Since Gagarin's pioneering flight, close to 500 people have followed in his tracks, but only five of them were private paying passengers. Virgin Galactic anticipates sending 600 new astronauts in just its first year of operation and has already put 100 ticketholders through rigorous G-force testing on a centrifuge in Pennsylvania. Rocketplane claims to have a waiting list, too, though it won't say how long, and is pursuing corporate link-ups, including offering ticket contests with Nestlé in France and the UTV television network in India. The technology for suborbital flights is considered sound. While the main protagonists play down talk of a new "space race" and emphasize safety, bragging rights are clearly at stake. "A lot of people have screamed and shouted that they are going to build a wonderful spaceship long before Virgin, and it's clearly total rubbish," says Will Whitehorn, president of Virgin Galactic. "Our only race is with ourselves in terms of the safety of our project.
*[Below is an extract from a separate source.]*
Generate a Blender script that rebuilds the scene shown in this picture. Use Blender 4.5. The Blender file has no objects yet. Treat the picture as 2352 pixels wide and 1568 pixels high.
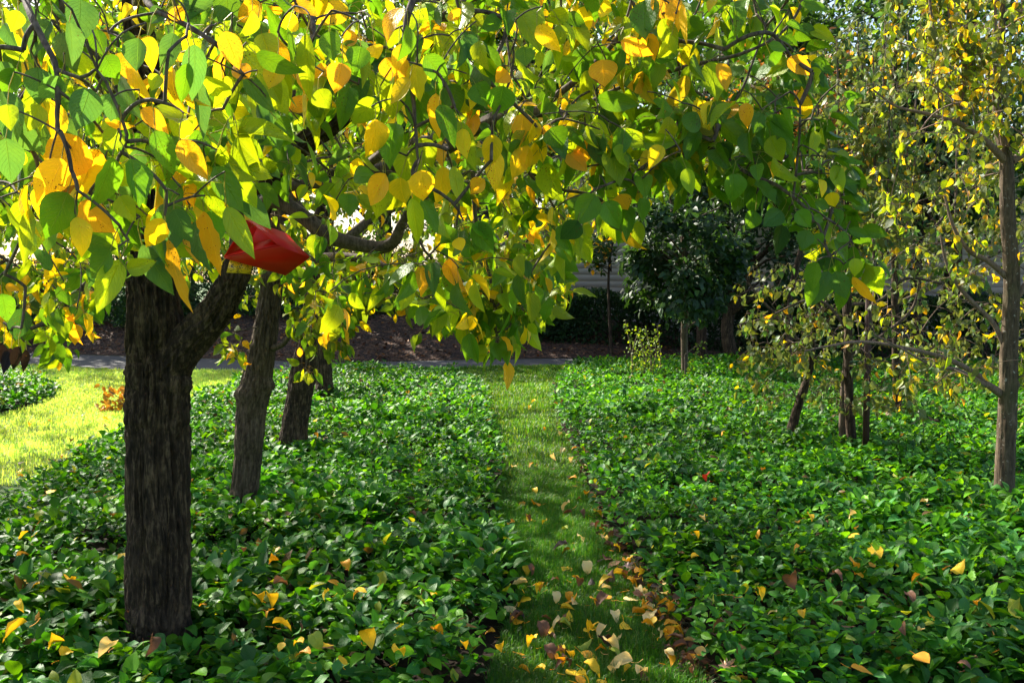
import bpy, math, random
import numpy as np
from math import radians, sin, cos, pi

random.seed(7)
RNG = np.random.default_rng(11)
C = bpy.context.scene.collection
SC = bpy.context.scene

# ------------------------------------------------------------------ camera, sky, sun, exposure
H = 1.6
FPX = 2286.7           # focal length in units of a 2352 wide picture
CX, CY = 1176.0, 784.0
PITCH = math.atan((CY - 640.0) / FPX)
cam_d = bpy.data.cameras.new('camera'); cam_d.lens = 35.0; cam_d.sensor_width = 36.0
cam_d.clip_start = 0.05; cam_d.clip_end = 2000
cam = bpy.data.objects.new('camera', cam_d); C.objects.link(cam)
cam.location = (0, 0, H); cam.rotation_euler = (pi / 2 - PITCH, 0, 0)
SC.camera = cam

SUN_AZ = radians(-46)      # from straight ahead, negative = to the left
SUN_EL = radians(37)
SUNV = np.array([sin(SUN_AZ) * cos(SUN_EL), cos(SUN_AZ) * cos(SUN_EL), sin(SUN_EL)])
w = bpy.data.worlds.new('World'); SC.world = w; w.use_nodes = True
nt = w.node_tree; nt.nodes.clear()
sky = nt.nodes.new('ShaderNodeTexSky'); sky.sky_type = 'NISHITA'; sky.sun_disc = False
sky.sun_elevation = SUN_EL; sky.sun_rotation = SUN_AZ
sky.air_density = 1.0; sky.dust_density = 2.5; sky.ozone_density = 1.0
bg = nt.nodes.new('ShaderNodeBackground'); bg.inputs['Strength'].default_value = 0.10
wo = nt.nodes.new('ShaderNodeOutputWorld')
nt.links.new(sky.outputs[0], bg.inputs[0]); nt.links.new(bg.outputs[0], wo.inputs[0])
sl = bpy.data.lights.new('sun', 'SUN'); sl.energy = 5.0; sl.angle = radians(0.5); sl.color = (1.0, 0.93, 0.80)
so = bpy.data.objects.new('sun', sl); C.objects.link(so)
so.rotation_euler = (pi / 2 - SUN_EL, 0, pi - SUN_AZ)
from mathutils import Vector
so.rotation_euler = Vector(SUNV).to_track_quat('Z', 'Y').to_euler()
SC.view_settings.view_transform = 'Standard'; SC.view_settings.look = 'None'
SC.view_settings.gamma = 1.0; SC.view_settings.exposure = 1.62
SC.cycles.max_bounces = 7; SC.cycles.diffuse_bounces = 4; SC.cycles.glossy_bounces = 2
SC.cycles.transmission_bounces = 5; SC.cycles.transparent_max_bounces = 4
SC.cycles.use_denoising = True

# ------------------------------------------------------------------ picture <-> place
_f = np.array([0, cos(PITCH), -sin(PITCH)]); _u = np.array([0, sin(PITCH), cos(PITCH)]); _r = np.array([1.0, 0, 0])
def at(u, v, Y):
    """point at forward distance Y seen at (u, v)"""
    u = np.asarray(u, float); v = np.asarray(v, float); Y = np.asarray(Y, float)
    d = _f + ((u - CX) / FPX)[..., None] * _r + ((CY - v) / FPX)[..., None] * _u
    return d * (Y / d[..., 1])[..., None] + np.array([0, 0, H])
def gnd(u, v, z=0.0):
    u = np.asarray(u, float); v = np.asarray(v, float)
    d = _f + ((u - CX) / FPX)[..., None] * _r + ((CY - v) / FPX)[..., None] * _u
    t = (z - H) / d[..., 2]
    return d * t[..., None] + np.array([0, 0, H])
def proj(P):
    q = P - np.array([0, 0, H]); z = q @ _f
    return CX + FPX * (q @ _r) / z, CY - FPX * (q @ _u) / z, z

# ------------------------------------------------------------------ numpy helpers
def _hash(ix, iy, iz):
    n = (ix * 374761393 + iy * 668265263 + iz * 2147483647 + 1013904223) & 0xffffffff
    n = ((n ^ (n >> 13)) * 1274126177) & 0xffffffff
    return ((n ^ (n >> 16)) & 0xffff) / 65535.0
def noise3(p):
    p = np.asarray(p, float); i = np.floor(p).astype(np.int64); f = p - i; f = f * f * (3 - 2 * f)
    r = 0
    for dx in (0, 1):
        for dy in (0, 1):
            for dz in (0, 1):
                wt = (f[..., 0] if dx else 1 - f[..., 0]) * (f[..., 1] if dy else 1 - f[..., 1]) * (f[..., 2] if dz else 1 - f[..., 2])
                r = r + wt * _hash(i[..., 0] + dx, i[..., 1] + dy, i[..., 2] + dz)
    return r
def nrm(a):
    return a / np.maximum(np.linalg.norm(a, axis=-1, keepdims=True), 1e-9)
def inpoly(x, y, poly):
    poly = np.asarray(poly, float); x = np.asarray(x); y = np.asarray(y)
    c = np.zeros(x.shape, bool); j = len(poly) - 1
    for i in range(len(poly)):
        xi, yi = poly[i]; xj, yj = poly[j]
        if yi != yj:
            c ^= ((yi > y) != (yj > y)) & (x < (xj - xi) * (y - yi) / (yj - yi) + xi)
        j = i
    return c
def distpoly(x, y, poly):
    poly = np.asarray(poly, float); P = np.stack([x, y], -1); best = np.full(x.shape, 1e9)
    for i in range(len(poly)):
        a = poly[i - 1]; b = poly[i]; ab = b - a
        t = np.clip(((P - a) @ ab) / max(ab @ ab, 1e-9), 0, 1)
        best = np.minimum(best, np.linalg.norm(P - (a + t[..., None] * ab), axis=-1))
    return best

def tag(o, label=None, cat=None, group=None, kind=None):
    if label: o['label'] = label
    if cat: o['category'] = cat
    if group: o['group'] = group
    if kind: o['kind'] = kind
    return o
def empty(name, loc, label, cat, group=None):
    o = bpy.data.objects.new(name, None); C.objects.link(o); o.location = loc; o.empty_display_size = 0.1
    tag(o, label, cat, group); return o
def link(name, me, mat, parent=None):
    o = bpy.data.objects.new(name, me); C.objects.link(o)
    if mat is not None and not me.materials: me.materials.append(mat)
    if parent is not None:
        o.parent = parent
        o.matrix_parent_inverse = parent.matrix_basis.inverted() if False else o.matrix_parent_inverse
        o.location = -Vector(parent.location)
    return o
def mesh_np(name, V, F, smooth=True, attrs=None):
    """V n x 3, F m x k (k = 3 or 4)"""
    me = bpy.data.meshes.new(name); V = np.ascontiguousarray(V, np.float32); F = np.ascontiguousarray(F, np.int32)
    me.vertices.add(len(V)); me.vertices.foreach_set('co', V.ravel())
    k = F.shape[1]; me.loops.add(F.size); me.loops.foreach_set('vertex_index', F.ravel())
    me.polygons.add(len(F)); me.polygons.foreach_set('loop_start', np.arange(0, F.size, k, dtype=np.int32))
    me.polygons.foreach_set('loop_total', np.full(len(F), k, np.int32))
    me.update(calc_edges=True)
    if smooth: me.polygons.foreach_set('use_smooth', np.ones(len(F), bool))
    for an, (ty, data) in (attrs or {}).items():
        a = me.attributes.new(an, ty, 'POINT')
        if ty == 'FLOAT_COLOR':
            d4 = np.ones((len(V), 4), np.float32); d4[:, :3] = data; a.data.foreach_set('color', d4.ravel())
        elif ty == 'FLOAT_VECTOR': a.data.foreach_set('vector', np.ascontiguousarray(data, np.float32).ravel())
        else: a.data.foreach_set('value', np.ascontiguousarray(data, np.float32).ravel())
    return me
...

We are going to get this absolutely right."

Tourism isn't the only game in town. Entrepreneurs are also working on ships to take cargo into low Earth orbit. Satellites are one obvious opportunity, but entrepreneurs are also aiming to help service the International Space Station in 2010, when NASA discontinues the space shuttle. Having axed the X-33, a single-stage-to-orbit spaceliner that was supposed to replace the shuttle, in 2001, NASA is encouraging entrepreneurs to take up the slack. It has allocated $500 million in seed money for private partners to develop cargo services to low Earth orbit. "It's very important to turn to industry for technologies," says Alan Lindenmoyer, manager of the Commercial Crew and Cargo Program Office at NASA's Johnson Space Center, Houston. "We want to positively encourage this market. It could serve not only NASA but other customers."

XCOR expects to be able to carry up to 50kg of extra weight on Xerus, allowing for small satellites or scientific research racks, and Virgin Galactic is planning for 50kg to 100kg. PayPal billionaire Elon Musk has also taken up the challenge. He formed Space Exploration Technologies Corp. (SpaceX) in 2002 to build commercial launch services for satellites and cargo; it's now developing two rockets and a seven-person crew capsule. The goal is to take cargo to the space station by 2010 and, a year or two later, to start ferrying passengers. In a test launch last year in the South Pacific, SpaceX's Falcon 1 rocket reached an altitude of 321 km—at an estimated cost of $7 million, compared with the $500 million cost of a shuttle mission. This was the second of two test-flights and both failed to achieve orbit. A review by SpaceX—carried out with the help from NASA and the Pentagon—concluded that Falcon 1's problems were minor and that it could be considered "operational." After a third test-flight, SpaceX plans to launch a satellite for the Malaysian space agency, RazakSat, by April.

Farther down the road, entrepreneurs have their sights on rapid "point to point" Earth transportation. Virgin Galactic, for example, hopes that phase two of its business plan will involve pioneering suborbital flights that could whisk paying passengers from New York to Australia in under two hours. That would revolutionize the commercial airplane business. Those ambitions may not be achieved for decades, but the world will soon be a big step closer.